Umair bin Hani’ mengatakan bahwa abu Hurairah berkata, “Ya Allah, aku berlindung padamu dari menjumpai tahun 60 H.” (Ibnu Asakir: Tarikh Dimasyq, 67/380). Umair berkata, “Abu Hurairah pun wafat di tahun tersebut atau satu tahun sebelumnya.” (Ibnu Asakir: Tarikh Dimasyq, 67/385-386).
Saat sedang sakaratul maut, Abu Hurairah berkata, “Jangan buatkan tempat berteduh. Jangan iringi aku dengan pedupaan. Dan segerakan pemakamanku.” (Riwayat Ahmad 7901. Syu’aib al-Arnauth berkata, “Shahih li ghairihi dan sanadnya hasan).

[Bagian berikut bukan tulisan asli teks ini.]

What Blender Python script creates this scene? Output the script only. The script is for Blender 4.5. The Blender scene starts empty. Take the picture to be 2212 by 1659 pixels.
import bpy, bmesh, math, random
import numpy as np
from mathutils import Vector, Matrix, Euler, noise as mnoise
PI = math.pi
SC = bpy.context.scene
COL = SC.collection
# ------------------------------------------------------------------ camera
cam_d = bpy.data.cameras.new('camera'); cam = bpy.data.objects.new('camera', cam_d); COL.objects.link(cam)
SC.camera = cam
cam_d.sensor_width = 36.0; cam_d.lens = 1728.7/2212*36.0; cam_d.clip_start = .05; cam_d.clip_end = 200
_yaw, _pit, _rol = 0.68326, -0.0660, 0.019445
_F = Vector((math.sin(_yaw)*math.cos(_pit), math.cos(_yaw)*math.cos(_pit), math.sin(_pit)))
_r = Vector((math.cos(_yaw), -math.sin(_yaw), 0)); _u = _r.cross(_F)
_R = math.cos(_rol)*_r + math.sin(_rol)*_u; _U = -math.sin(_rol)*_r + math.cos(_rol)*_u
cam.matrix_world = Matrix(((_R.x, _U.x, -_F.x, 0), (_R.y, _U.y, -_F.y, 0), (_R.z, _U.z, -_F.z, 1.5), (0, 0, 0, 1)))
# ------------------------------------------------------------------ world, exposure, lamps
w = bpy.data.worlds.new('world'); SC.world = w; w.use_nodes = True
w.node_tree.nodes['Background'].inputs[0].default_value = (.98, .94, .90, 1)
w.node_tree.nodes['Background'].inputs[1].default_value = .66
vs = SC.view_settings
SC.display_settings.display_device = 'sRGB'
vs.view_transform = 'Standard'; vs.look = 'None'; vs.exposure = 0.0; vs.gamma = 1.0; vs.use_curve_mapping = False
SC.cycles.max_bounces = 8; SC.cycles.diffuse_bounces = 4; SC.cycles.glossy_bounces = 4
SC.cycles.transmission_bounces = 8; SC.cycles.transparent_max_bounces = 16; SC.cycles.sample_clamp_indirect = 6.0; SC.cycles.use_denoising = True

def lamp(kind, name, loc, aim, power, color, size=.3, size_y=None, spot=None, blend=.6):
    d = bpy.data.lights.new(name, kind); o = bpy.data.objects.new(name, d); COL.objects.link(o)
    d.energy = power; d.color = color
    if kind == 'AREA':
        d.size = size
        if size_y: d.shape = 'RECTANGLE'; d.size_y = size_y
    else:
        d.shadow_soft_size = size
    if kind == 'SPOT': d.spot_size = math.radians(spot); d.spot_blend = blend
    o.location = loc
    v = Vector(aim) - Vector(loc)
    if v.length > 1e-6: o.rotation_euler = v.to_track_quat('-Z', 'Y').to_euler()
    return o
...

Para sejarawan tidak sepakat pada satu pendapat tentang tahun wafatnya Abu Hurairah. Ada yang mengatakan tahun 57 H. Ada pula yang berpendapat tahun 58 dan 59. Dan pendapat lainnya. Namun pendapat yang kuat, Abu Hurairah radhiallahu ‘anhu wafat pada tahun 57 H (Ibnu Hajar al-Asqalani: al-Ishabah fi Tamyiz ash-Shahabah, 7/362). Saat itu, usianya mencapai 78 tahun (Ibnu Saad: ath-Thabaqat al-Kubra, 4/254).